Over the last few weeks of the semester, I needed to make two posters. In preparation, I attended a poster workshop that made me think more intentionally about how to make an effective poster. I’ve outlined some of my key takeaways below that I hope can offer guidance to anyone preparing a poster of their own.

1. Know your audience
Beyond having a visually strong poster, one of the most important things is how you present it. Different people will come up to your poster with varying degrees of familiarity with your topic. Experts that know the field well may want to get straight to the results, while others may need more context to understand the significance of the work. Thus, in thinking about your poster presentation, rather than one fixed script, it’s important that you are flexible. It can help to ask someone who they are, what they are interested in, and what brought them to your poster. By knowing your audience, it can help you decide how much background information to give, how technical to be, and how long to spend on each section.
2. Practice multiple versions of your talk
In the first tip, I mentioned the importance of being flexible. More concretely, it means that you should have more than one way to talk through your poster. A five-minute version is useful for someone who wants the full story. A two-minute version works well for someone who is interested but moving quickly. A one-minute version helps you communicate the core of the project clearly and efficiently. A thirty-second elevator pitch can quickly tell someone what your project is, why it matters, and why they should keep listening. Practicing these different lengths makes it much easier to adjust naturally depending on the setting and the person in front of you.
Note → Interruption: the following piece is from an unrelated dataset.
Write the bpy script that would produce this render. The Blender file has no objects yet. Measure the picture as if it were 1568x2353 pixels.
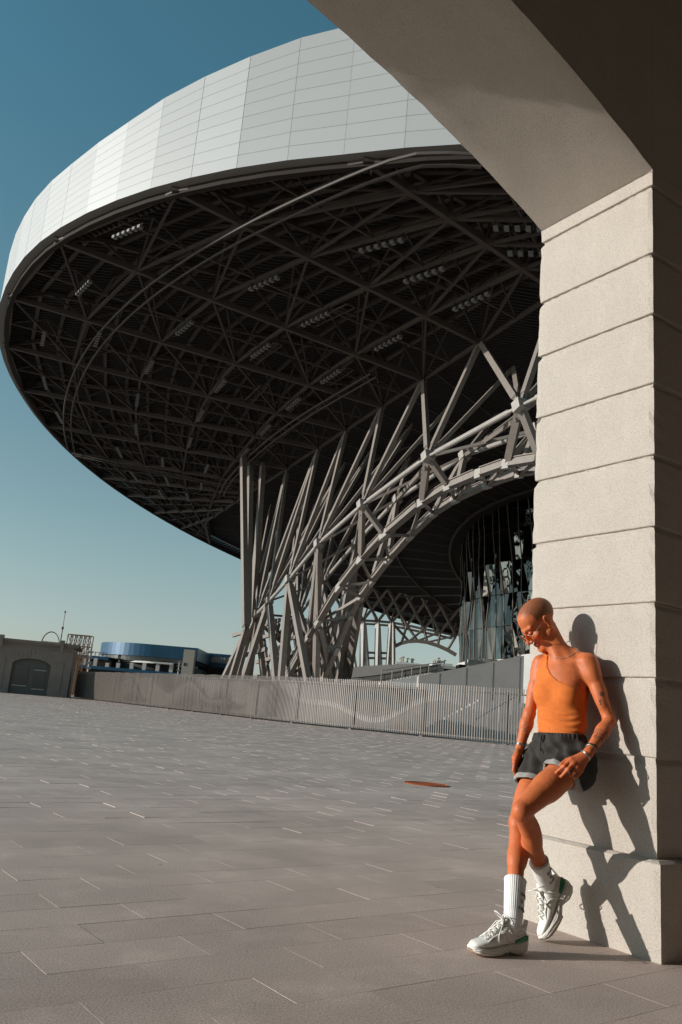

3. Think of your presentation as storytelling
One of the most useful takeaways from the workshop was that a poster presentation should not feel like reading off sections of a paper. It should feel like telling a story. First, explain why the topic matters. In other words, answer the “so what?” question. Then explain what is missing, unresolved, or not yet understood: the knowledge gap. After that, show how your study addresses that gap: what you did, what you found, and what you think it means. One useful way to structure this is as an hourglass. You begin broadly by introducing the big picture and why the topic matters. Then you narrow into your specific study, methods, and findings. Finally, you widen back out to explain the larger significance of the results. This structure makes your work easier to follow and helps your audience leave with a clear sense of the main takeaway.
4. Start with a template
Making a poster from scratch can be surprisingly frustrating. Resizing text boxes, moving figures around, adjusting alignment, and trying to make everything fit neatly takes much longer than you expect. Starting with a template saves time and energy. It gives you a structure to work from so you can spend more of your effort refining the content rather than fighting with formatting.
5. Spend time on the title
The title may be the most important part of the entire poster because it is often what determines whether someone stops to look in the first place. A good title should be clear, interesting, and easy to understand. It should give people a reason to care about the project without overwhelming them with too much detail or jargon. One of the best ways to test a title is to ask other people for feedback. Ask your friends, people in your lab, classmates, or mentors: Is this title interesting? What would you think this project is about? Would this make you want to stop? That kind of feedback can help you find a title that is both accurate and engaging.
Making a poster well is not just about fitting your research onto a large page. It is about learning how to communicate your work clearly, visually, and conversationally. As I made my own posters over the past few weeks, these are the key tips I looked back on.